Sure bu bilgi eşliğinde okuduğunda Allah sanki aydınlık ve karanlığa dikkat çekerek önce o dönem iyice bunalmış olan efendimize (s.a.s.) sonra da birer birer hepimize şunları söylemek istiyor gibidir: "Unutma; her aydınlıktan sonra bir karanlık, her kolaylıktan sonra bir zorluk, her sevinçten sonra bir keder, her şifadan sonra bir hastalık, her zenginlikten sonra bir fakirlik, her kavuşmadan sonra bir ayrılık gelir. Dünyanın düzeni böyledir. Ama tüm bunlarla birlikte rabbin seni asla unutmaz, bir başına da bırakmaz.

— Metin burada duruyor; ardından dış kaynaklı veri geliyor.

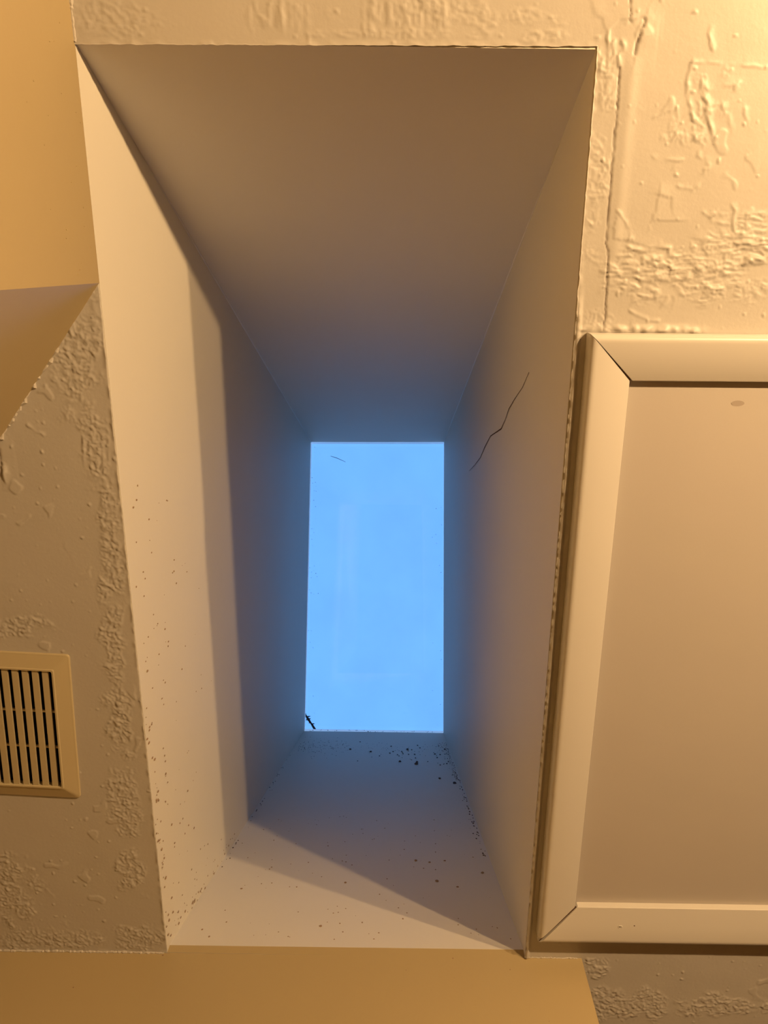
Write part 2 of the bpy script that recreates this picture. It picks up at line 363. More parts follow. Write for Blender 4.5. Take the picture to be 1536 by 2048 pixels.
def build_ceiling():
    ds = .0016
    def seg(a, b, s): return list(np.linspace(a, b, max(2, int(round((b - a) / s)) + 1)))[:-1]
    xs = np.array(seg(-1.45, -.72, .03) + seg(-.72, VX0, ds) + seg(VX0, VX1, ds) + seg(VX1, MX0, ds) + seg(MX0, MX1, .0022) + seg(MX1, .72, ds) + seg(.72, 3.5, .05) + [3.5])
    ys = np.array(seg(-2.35, -.33, .05) + seg(-.33, MY0, ds) + seg(MY0, VY0, ds) + seg(VY0, VY1, ds) + seg(VY1, MY1, ds) + seg(MY1, 1.28, ds) + seg(1.28, 2.5, .03) + [2.5])
    X, Y = np.meshgrid(xs, ys, indexing='ij')
    def blob(cx, cy, rx, ry, rot=0):
        c, s = math.cos(rot), math.sin(rot)
        dx, dy = X - cx, Y - cy
        return np.exp(-(((dx * c + dy * s) / rx) ** 2 + ((-dx * s + dy * c) / ry) ** 2))
    wx = X + .004 * perlin(X * 60, Y * 60, 3); wy = Y + .004 * perlin(X * 60 + 9, Y * 60, 4)
    edge = perlin(X * 38, Y * 38, 5)
    def zone(m_, lo=.35, hi=.75): return sstep(lo, hi, m_ + .45 * edge)
    # stipple / flake masks
    left = np.maximum.reduce([blob(-.405, .115, .035, .085, .25), blob(-.398, .235, .022, .07), blob(-.388, .37, .018, .10),
        blob(-.400, .52, .022, .09), blob(-.405, .66, .022, .10), blob(-.408, .80, .028, .09), blob(-.412, .93, .026, .05),
        blob(-.56, 1.08, .12, .03), blob(-.62, .97, .05, .09), blob(-.42, 1.07, .06, .03), blob(-.545, .50, .06, .022)])
    lowr = np.maximum.reduce([blob(.345, 1.12, .03, .03), blob(.42, 1.20, .08, .04), blob(.56, 1.20, .10, .03), blob(.36, 1.20, .03, .05)])
    topl = np.maximum.reduce([blob(-.33, -.262, .07, .03), blob(.0, -.245, .12, .006), blob(.10, -.262, .10, .01), blob(.16, -.243, .03, .008), blob(.05, -.275, .06, .02)])
    rstrip = np.maximum.reduce([blob(.240, -.09, .014, .07), blob(.238, -.20, .012, .03), blob(.25, .065, .03, .012), blob(.34, -.15, .05, .05) * .55, blob(.37, -.20, .05, .02) * .6])
    ridg = np.maximum.reduce([blob(.34, .005, .11, .026), blob(.43, -.03, .06, .04), blob(.30, .02, .05, .03), blob(.41, .03, .06, .02)])
    far = blob(.6, -.1, .1, .2) * .6
    H = np.full(X.shape, .0007)
    H += .0009 * (perlin(X * 7, Y * 7, 1) + .5 * perlin(X * 17, Y * 17, 2) + .4) * .6
    n1 = perlin(wx * 150, wy * 150, 6); n2 = perlin(wx * 270, wy * 270, 7); n3 = perlin(wx * 70, wy * 70, 8)
    flake = sstep(.08, .20, n1) * .55 + sstep(.05, .25, n2) * .45 + sstep(.1, .18, n3) * .35
    H += .00125 * flake * zone(np.maximum(left, lowr))
    H += .00085 * flake * zone(np.maximum(topl, rstrip))
    a1 = perlin(wx * 50, wy * 195, 9); a2 = perlin(wx * 100, wy * 300, 10)
    hf = sstep(.06, .16, a1) * .6 + sstep(.08, .25, a2) * .45
    H += .0013 * hf * zone(np.maximum(ridg, far))
    vf = sstep(.1, .25, perlin(wx * 170, wy * 26, 12))
    H += .0007 * vf * zone(np.maximum(blob(.01, -.262, .05, .02), blob(-.14, -.262, .04, .02)))
    # sparse old flakes everywhere
    H += .0007 * sstep(.42, .5, perlin(wx * 46, wy * 46, 13)) * sstep(.1, .4, perlin(X * 9, Y * 9, 14))
    # tiny paint drips
    H += .0010 * sstep(.70, .80, perlin(X * 125, Y * 125, 15))
    # single marks: ridges, steps between paint layers, cracks
    CRACK_SHADE = np.zeros(X.shape)  # shade put into the colour, in cracks and beside strong ridges
    for kind, amp, wid, pts in STROKES:
        amp *= .001; wid *= .00075
        p = np.array(pts); lo = p.min(0) - .02; hi = p.max(0) + .02
        i0, i1 = np.searchsorted(xs, [lo[0], hi[0]]); j0, j1 = np.searchsorted(ys, [lo[1], hi[1]])
        if i1 <= i0 or j1 <= j0: continue
        sx = X[i0:i1, j0:j1] + .0012 * perlin(X[i0:i1, j0:j1] * 160, Y[i0:i1, j0:j1] * 160, 16)
        sy = Y[i0:i1, j0:j1] + .0012 * perlin(X[i0:i1, j0:j1] * 160 + 5, Y[i0:i1, j0:j1] * 160, 17)
        best = np.full(sx.shape, 9.0); side = np.zeros(sx.shape)
        for (ax, ay), (bx, by) in zip(pts, pts[1:]):
            L2 = (bx - ax) ** 2 + (by - ay) ** 2 + 1e-12
            t = np.clip(((sx - ax) * (bx - ax) + (sy - ay) * (by - ay)) / L2, 0, 1)
            d = np.hypot(sx - ax - t * (bx - ax), sy - ay - t * (by - ay))
            s_ = np.sign((sx - ax) * (by - ay) - (sy - ay) * (bx - ax))
            side = np.where(d < best, s_, side); best = np.minimum(best, d)
        g = np.exp(-(best / wid) ** 2)
        if kind == 'ridge':
            H[i0:i1, j0:j1] += amp * np.where(side > 0, np.exp(-(best / (wid * 2.2)) ** 2), np.exp(-(best / (wid * .8)) ** 2)) * np.clip(.7 + .9 * perlin(sx * 90, sy * 90, 18), 0, 2)
            if amp > .00115: CRACK_SHADE[i0:i1, j0:j1] = np.maximum(CRACK_SHADE[i0:i1, j0:j1], .4 * np.exp(-((best - wid) / .0009) ** 2) * (side < 0) * np.clip(.2 + 1.5 * perlin(sx * 70, sy * 70, 27), 0, 1))
        elif kind == 'step':
            H[i0:i1, j0:j1] += amp * .7 * np.where(side > 0, np.exp(-(best / .010) ** 2), g * .1)
        else:
            H[i0:i1, j0:j1] -= amp * g
            H[i0:i1, j0:j1] += amp * .25 * np.where(side > 0, np.exp(-(best / (wid * 14)) ** 2), 0)
            CRACK_SHADE[i0:i1, j0:j1] = np.maximum(CRACK_SHADE[i0:i1, j0:j1], .85 * np.exp(-(best / .0009) ** 2) * np.clip(.75 + perlin(sx * 60, sy * 60, 26), .25, 1))
    # raised paper joint right of the long crack
    H += .0011 * np.exp(-((X - .268) / .008) ** 2) * sstep(.02, -.03, Y) * sstep(-.24, -.20, Y)
    # raised metal corner bead along the right edge of the well mouth
    lip = np.exp(-((X - .2305) / .0032) ** 4) * sstep(.02, .09, Y) * sstep(1.101, 1.095, Y)
    H += lip * (.0050 + .0011 * perlin(X * 40, Y * 45, 19) * sstep(.5, .1, Y))
    # flat where the hatch casing is nailed on
    flat = sstep(.236, .242, X) * sstep(.080, .086, Y) * sstep(1.049, 1.043, Y) * sstep(.965, .955, X)
    H = H * (1 - flat) + .0005 * flat
    # ragged edges at the mouth and at the wall corners
    nearx = np.minimum(np.abs(X - MX0), np.abs(X - MX1)); neary = np.abs(Y - MY0)
    nb = np.where((Y > MY0 - .01) & (Y < MY1 + .01), nearx, 9); nb = np.minimum(nb, np.where((X > MX0 - .01) & (X < MX1 + .01), neary, 9))
    H += .0012 * np.exp(-(nb / .003) ** 2) * np.clip(.3 + perlin(X * 75, Y * 75, 20) * 1.6, 0, 2)
    wallc = np.abs(Y - 1.1018 + .003 * X * 1.2)
    H += .0018 * np.exp(-(wallc / .004) ** 2) * np.where(X < -.36, np.clip(.4 + perlin(X * 60, Y * 60, 21) * 2, 0, 2), 0)
    H = np.clip(H, .0001, .0075)
    Z = CEIL - H
    nx, ny = X.shape
    # small irregularities in plan along the mouth
    jx = .0007 * perlin(Y * 70, X * 3 + 2.5, 22) + .0004 * perlin(Y * 200, X * 3, 23)
    jy = .0007 * perlin(X * 70, Y * 3 + 1.5, 24) + .0004 * perlin(X * 200, Y * 3, 25)
    PX = X + jx * np.exp(-(nearx / .004) ** 2); PY = Y + jy * np.exp(-(neary / .004) ** 2)
    verts = np.stack([PX, PY, Z], -1).reshape(-1, 3)
    idx = np.arange(nx * ny).reshape(nx, ny)
    cx = (xs[:-1] + xs[1:]) / 2; cy = (ys[:-1] + ys[1:]) / 2
    inm = ((cx > MX0) & (cx < MX1))[:, None] & ((cy > MY0) & (cy < MY1))[None, :]
    inv = ((cx > VX0) & (cx < VX1))[:, None] & ((cy > VY0) & (cy < VY1))[None, :]
    keep = ~(inm | inv)
    q = np.stack([idx[:-1, :-1], idx[:-1, 1:], idx[1:, 1:], idx[1:, :-1]], -1)[keep]
    extra_v, extra_q = [], []
    base = len(verts)
    def skirt(ids, off, up):
        nonlocal base
        ids = list(ids); st = base
        for k in ids:
            v = verts[k]; extra_v.append((v[0] + off[0], v[1] + off[1], CEIL + up)); base += 1
        for k in range(len(ids) - 1):
            extra_q.append((ids[k], ids[k + 1], st + k + 1, st + k))
    def rng_(arr, a, b): return [k for k in range(len(arr)) if a - 1e-6 <= arr[k] <= b + 1e-6]
    im = rng_(xs, MX0, MX1); jm = rng_(ys, MY0, MY1)
    skirt([idx[im[0], j] for j in jm], (-.0015, 0), .004); skirt([idx[im[-1], j] for j in jm], (.0015, 0), .004)
    skirt([idx[i, jm[0]] for i in im], (0, -.0015), .004)
    iv = rng_(xs, VX0, VX1); jv = rng_(ys, VY0, VY1)
    for ids in ([idx[iv[0], j] for j in jv], [idx[iv[-1], j] for j in jv], [idx[i, jv[0]] for i in iv], [idx[i, jv[-1]] for i in iv]):
        skirt(ids, (0, 0), .004)
    verts = np.concatenate([verts, np.array(extra_v)]); q = np.concatenate([q, np.array(extra_q)])
    used = np.zeros(len(verts), bool); used[q.ravel()] = True
    remap = np.cumsum(used) - 1
    dirt = np.concatenate([CRACK_SHADE.ravel(), np.zeros(len(extra_v))])[used]  # painted crack shade per vertex, none on the skirts
    verts = verts[used]; q = remap[q]
    me = bpy.data.meshes.new('ceiling')
    me.vertices.add(len(verts)); me.vertices.foreach_set('co', verts.astype(np.float32).ravel())
    me.loops.add(len(q) * 4); me.loops.foreach_set('vertex_index', q.astype(np.int32).ravel())
    me.polygons.add(len(q)); me.polygons.foreach_set('loop_start', np.arange(0, len(q) * 4, 4, dtype=np.int32))
    me.polygons.foreach_set('loop_total', np.full(len(q), 4, np.int32))
    me.update(calc_edges=True); me.validate()
    me.attributes.new('crack_shade', 'FLOAT', 'POINT').data.foreach_set('value', dirt.astype(np.float32))
    return link('ceiling', me, M_CEIL, None, True)
ceil = build_ceiling()
tag(ceil, 'flaked and repainted flat white ceiling around the skylight well', 'ceiling', 'structure')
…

Öyleyse sonsuz iyiliğin, bitmez tükenmez güzelliğin ahiret yurdunda olduğunu bil. Dünyaya gönül bağlama. Yetimi ve isteyeni geri çevirme. Daima rabbinin nimetlerini minnetle ve şükürle an."

Öyle ya, büyüklerin söylediği gibi bu âlemde "Ne dem bâkî ne gam bâkî."dir. Buranın sevinci de hüznü de geçicidir. Bu yüzden maharet hiçbir anımızda rabbimizi unutmamak ve yardımını ummaktadır. Zira O bizi hiç terk etmez.